Known widely as the nation’s largest all-owner-operator fleet, Landstar System has since August installed in the neighborhood of 1,000 electronic onboard recorders (EOBRs) on trucks operating leased to one or another of its fleets. The installations are the result of a new policy company Vice President and Chief Safety and Operations Officer Joe Beacom described as stemming in part from Landstar Inway (with Landstar Ranger, one of the company’s primary truckload fleets) moving above the intervention threshold in the Hours of Service Compliance BASIC (Behavioral Analysis and Safety Improvement Category) under CSA.

All new leases signed at Ranger and Inway now come with the requirement for the business capacity owner (or BCO, Landstar’s internal nomenclature for its leased owner-operators) to keep their hours of service electronically using one of three Qualcomm EOBRs with other communications/reporting tools embedded. The program also applies to current BCOs, but adoption of EOBR technology remains voluntary in large part. “Anybody who’s already here can voluntarily get one” of the units, said Beacom, “and [Landstar] will pay for the purchase of the unit.”

The  BCO is responsible for airtime costs at rates of $27.25 per month for the Qualcomm MCP50 and MCP110 units and $36.25 per month for the MCP200, company officials said.

Such applies only with voluntary adoption, however, and will be an option for contractors as long as “they don’t have any [hours] violations or roadside issues,” said Beacom. “As they get violations, they’ll have to get one — and pay for it.”
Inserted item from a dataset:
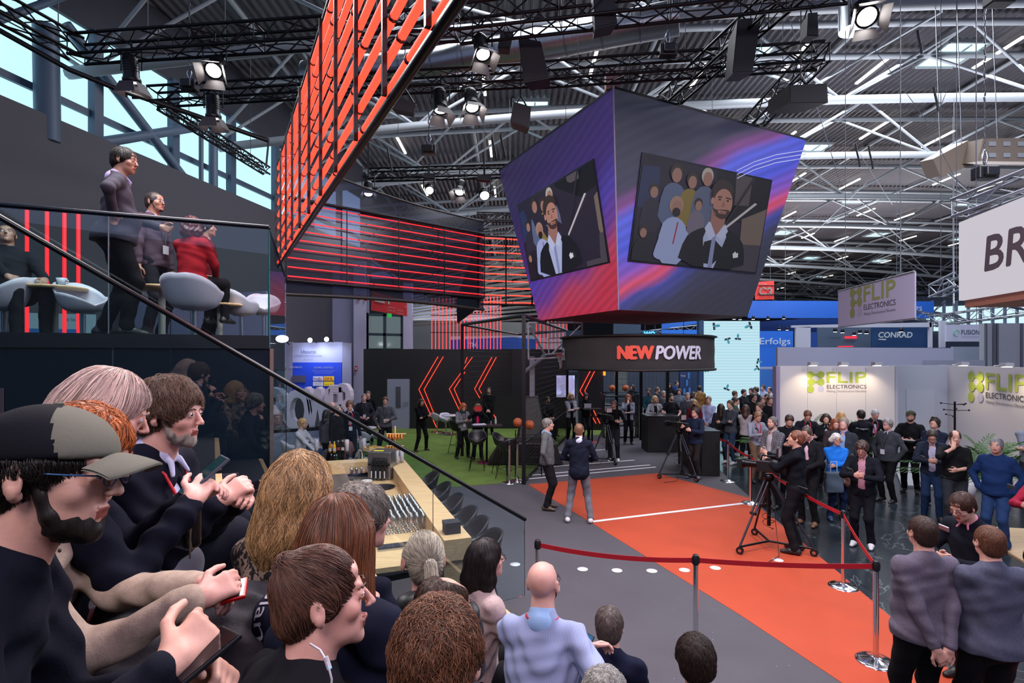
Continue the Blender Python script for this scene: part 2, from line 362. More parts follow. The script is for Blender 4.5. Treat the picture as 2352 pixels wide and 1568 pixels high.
for i in range(nwin):
    a = -6+Lw*i/nwin; b = -6+Lw*(i+1)/nwin; p, q = WA+WD*(a+.12)-WN*.12, WA+WD*(b-.12)-WN*.12
    t = thing('window_%d' % (i+1), None, None, V3((p.x+q.x)/2, (p.y+q.y)/2, 9.2)); del_keys(t); t['kind'] = 'structure'
    for (z0, z1) in ((9.25, 9.95), (10.1, 12.4)):
        MB().prism([V3(p.x, p.y, z0), V3(q.x, q.y, z0), V3(q.x, q.y, z1), V3(p.x, p.y, z1)], -WN*.04).build('pane', WINL, t, world=True)
    fr = MB(); c = WA+WD*a
    fr.box((c.x, c.y, 10.8), (.28, .24, 3.3), math.atan2(WD.y, WD.x)); fr.prism([V3(p.x, p.y, 9.93), V3(q.x, q.y, 9.93), V3(q.x, q.y, 10.12), V3(p.x, p.y, 10.12)], WN*.1)
    fr.build('frame', mat('#45566b', .5), t, world=True)
t = thing('trim_left_braces', None, None, V3(WA.x, WA.y, 0)); del_keys(t); t['kind'] = 'structure'
W2 = WA+WN*.35
def WQ(px, py): return PP(px, py, W2, WN)
BR = mat('#55687c', .5)
for a, b, r in (((150, 55), (520, 535), .15), ((60, 355), (450, 292), .15), ((105, 60), (110, 325), .28), ((490, 270), (490, 560), .16), ((462, 280), (462, 540), .08), ((-40, 60), (150, -10), .1)):
    MB().tube(WQ(*a), WQ(*b), r, n=10).build('brace', BR, t, world=True)
# ---- end wall behind the stand: white wall, pillars, glazed door
def wall_px(name, pts, d, m, th=.3, kind='structure'):
    P = [PD(x, y, d) for x, y in pts]; o = MB().prism(P, (0, th, 0)).build(name, m, world=True); o['kind'] = kind; return o
HW = mat('#8f8fae', .7); 
wall_px('wall_back_white', [(560, 930), (845, 930), (845, 630), (740, 600), (700, 652), (640, 700), (560, 700)], 28, HW)
wall_px('wall_back_pillar', [(812, 930), (838, 930), (838, 600), (812, 600)], 27.4, mat('#a9a9c4', .7))
wall_px('wall_back_pillar_narrow', [(926, 900), (946, 900), (946, 650), (926, 650)], 27.4, mat('#a9a9c4', .7))
wall_px('wall_back_far', [(946, 870), (1300, 870), (1300, 742), (946, 735)], 40, mat('#9a9c99', .7))
wall_px('wall_back_dark', [(838, 830), (926, 830), (926, 640), (838, 640)], 28.6, mat('#1d2026', .7))
o = MB()
for k in range(16): o.prism([PD(946, 640+k*7, 34-k*.3), PD(1300, 560+k*11, 34-k*.3), PD(1300, 565+k*11, 34-k*.3), PD(946, 644+k*7, 34-k*.3)], (0, .1, 0))
o = o.build('ceiling_canopy_slats', mat('#5d5c55', .6), world=True); o['kind'] = 'structure'
t = thing('door_1', None, None, PD(884, 840, 28)); del_keys(t); t['kind'] = 'structure'
MB().prism([PD(841, 800, 28.2), PD(924, 800, 28.2), PD(924, 728, 28.2), PD(841, 722, 28.2)], (0, .03, 0)).build('pane', mat((.30, .40, .42), .1, emit=.35), t, world=True)
fr = MB()
for x in (842, 883, 923): fr.prism([PD(x-3, 805, 28), PD(x+3, 805, 28), PD(x+3, 718, 28), PD(x-3, 718, 28)], (0, .12, 0))
for y in (722, 767): fr.prism([PD(841, y+3, 28), PD(924, y+5, 28), PD(924, y-1, 28), PD(841, y-3, 28)], (0, .12, 0))
fr.build('frame', mat('#31424c', .5), t, world=True)
# far end wall and its window band
wall_px('wall_far', [(1150, 840), (2500, 840), (2500, 640), (1150, 700)], 122, mat('#3b4048', .7))
wall_px('window_20', [(2130, 760), (2500, 760), (2500, 690), (2130, 705)], 121, mat((.62, .85, .92), emit=1.1))
o = MB()
for x in range(2140, 2420, 28): o.tube(PD(x, 762, 120), PD(x, 690, 120), .35, n=6)
o = o.build('trim_far_mullions', PIPE, world=True); o['kind'] = 'structure'

o = MB().box((2, -5.2, 2.9), (22, .2, 5.8)).build('wall_reflection_blocker', mat('#1a1b22', .8), world=True); o['kind'] = 'structure'  # unseen dark screen added behind the viewer to darken reflections in the glass
# ================================================================ the hanging screen cube
ZT, ZB = 8.5, 4.03
CT = {'n': V3(2.06, 11.07, ZT), 'l': V3(-.40, 16.06, ZT), 'r': V3(7.45, 13.75, ZT)}; CT['f'] = CT['l']+CT['r']-CT['n']
CB = {'n': V3(2.36, 12.05, ZB), 'l': V3(.78, 15.75, ZB), 'r': V3(6.1, 14.1, ZB)}; CB['f'] = CB['l']+CB['r']-CB['n']; 
for k in CB: CB[k].z = ZB
cube_c = (CT['n']+CT['f'])/2; cube_c.z = ZB
cube = thing('screen_cube', 'huge hanging cube of video screens tapering downwards above the court', 'video cube', cube_c)
def led(seed, a, b, angle):
    """dark panel with glowing diagonal bands of light: what the screen shows"""
    def bld(nt, p, out):
        tc = N(nt, 'TexCoord'); mp = N(nt, 'Mapping'); mp.inputs['Rotation'].default_value = (0, 0, math.radians(angle)); mp.inputs['Location'].default_value = (seed, 0, 0)
        nt.links.new(tc.outputs['UV'], mp.inputs[0]); sp = N(nt, 'SeparateXYZ'); nt.links.new(mp.outputs[0], sp.inputs[0])
        n = N(nt, 'TexNoise', Scale=1.4, Detail=1.0); nt.links.new(mp.outputs[0], n.inputs['Vector'])
        ad = N(nt, 'Math', operation='MULTIPLY_ADD'); ad.inputs[1].default_value = .35; nt.links.new(n.outputs[0], ad.inputs[0]); nt.links.new(sp.outputs[1], ad.inputs[2])
        r = N(nt, 'ValToRGB'); e = r.color_ramp.elements; e[0].position = a[0][0]; e[0].color = (*lin(a[0][1]), 1); e[1].position = a[-1][0]; e[1].color = (*lin(a[-1][1]), 1)
        for pos, c in a[1:-1]: q = e.new(pos); q.color = (*lin(c), 1)
        nt.links.new(ad.outputs[0], r.inputs[0])
        wv = N(nt, 'TexWave', Scale=7.0, Distortion=2.0); wv.bands_direction = 'Y'; wv.inputs['Detail Scale'].default_value = .6; nt.links.new(mp.outputs[0], wv.inputs['Vector'])
        rw = N(nt, 'ValToRGB'); rw.color_ramp.elements[0].position = .0; rw.color_ramp.elements[0].color = (.80, .80, .80, 1); rw.color_ramp.elements[1].color = (1.08, 1.08, 1.08, 1); nt.links.new(wv.outputs[0], rw.inputs[0])
        m = N(nt, 'MixRGB', blend_type='MULTIPLY'); m.inputs[0].default_value = .9; nt.links.new(r.outputs[0], m.inputs[1]); nt.links.new(rw.outputs[0], m.inputs[2])
        p.inputs['Base Color'].default_value = (.02, .02, .03, 1); p.inputs['Roughness'].default_value = .55
        nt.links.new(m.outputs[0], p.inputs['Emission Color']); p.inputs['Emission Strength'].default_value = b
    return bld
M_LL = nodemat('led_left', led(.3, [(0, '#c02a46'), (.12, '#b43a5c'), (.20, '#6a3690'), (.31, '#4a3aa4'), (.45, '#3a2470'), (.75, '#302058'), (1, '#33244e')], .8, -24))
M_LR = nodemat('led_right', led(1.7, [(0, '#20222e'), (.08, '#262a44'), (.16, '#343a90'), (.215, '#cc4058'), (.28, '#7c48b0'), (.38, '#3f4cca'), (.52, '#5058d0'), (.575, '#7a3c84'), (.65, '#2c2c42'), (1, '#242834')], .95, -32))
def bil(q, u, v): return (q[0]*(1-u)+q[1]*u)*(1-v)+(q[3]*(1-u)+q[2]*u)*v      # q: bottom left, bottom right, top right, top left
def face_mesh(name, q, m, parent, n=10):
    vs = [bil(q, i/n, j/n)-parent.location for j in range(n+1) for i in range(n+1)]; fs = [(j*(n+1)+i, j*(n+1)+i+1, (j+1)*(n+1)+i+1, (j+1)*(n+1)+i) for j in range(n) for i in range(n)]
    o = mesh_obj(name, vs, fs, m, parent); uv = o.data.uv_layers.new()
    for l in o.data.loops: k = l.vertex_index; uv.data[l.index].uv = ((k % (n+1))/n, (k//(n+1))/n)
    return o
QL = [CB['l'], CB['n'], CT['n'], CT['l']]; QR = [CB['n'], CB['r'], CT['r'], CT['n']]
QB1 = [CB['r'], CB['f'], CT['f'], CT['r']]; QB2 = [CB['f'], CB['l'], CT['l'], CT['f']]
for nm, q, m in (('screen_face', QL, M_LL), ('screen_face', QR, M_LR), ('screen_face', QB1, M_LL), ('screen_face', QB2, M_LR)): face_mesh(nm, q, m, cube)
mb = MB()
for a, b in (('n', 'l'), ('n', 'r'), ('r', 'f'), ('f', 'l')): pass
mb.prism([CB['n'], CB['r'], CB['f'], CB['l']], (0, 0, .05)); mb.build('underside', mat('#6d2230', .7), cube, world=True)  # dark red glow put into the underside's colour
MB().prism([CT['n'], CT['r'], CT['f'], CT['l']], (0, 0, -.05)).build('top_cover', BLK, cube, world=True)
MB().tube(CB['n'], CT['n'], .018, n=6).build('corner_strip', mat('#8a7f9e', .4), cube, world=True)
hb = MB(); hb.box(CT['n']+V3(.02, .25, .18), (.28, .22, .34)); [hb.tube(CT['n']+V3(dx, .2, .3), CT['n']+V3(dx, .2, .55), .02) for dx in (-.08, .02, .12)]
hb.build('hanging_bracket', mat('#b08f86', .5), cube, world=True)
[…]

The policy — not applicable to contractors with expedited fleet Landstar Express America, though BCOs there can purchase EOBR-capable units through the Landstar Contractors’ Advantage Purchase Plan for volume discounts — has been in effect since August, Beacom added, when Landstar Inway crossed the then-Fatigued Driving BASIC’s intervention threshold for hazmat carriers, 60. (Today, the Inway fleet remains slightly above the threshold, at 61.60, the only score in any of the BASICs above threshold level among all of Landstar’s fleets.)

Before that happened, “we had talked an awful lot,” said Beacom, about how to introduce EOBRs, given the large fleet’s peer group’s wide adoption of the devices, which virtually eliminate the minor so-called “form and manner” violations that are the most common hours violations. “Our peers are the large companies that have them on every [truck]. I’d say we’re fortunate to be in the low 60s that way. Our guys historically have not had a lot of log violations, but when somebody has next to zero because it’s all automated, it’s hard to compete with that. We like the progress we’re making.”

Beacom said customers have asked “what we’re doing” to combat Inway’s hours BASIC ranking, “and they like our answer. We show them our Crash Indicator BASIC measure, which is not public — it’s 9 or so, the top ten percent best in accident frequency in the peer group.

The company continues to have a very low turnover rate, Beacom added — “Our turnover rate is going to end up this year at 25 percent” — and the policy has had no effect on contractor profitability with the carrier. “Things haven’t changed,” Beacom said. “It’s not moving the needle on profitability. It’s just a way to automate and use technology to do something you were doing already.”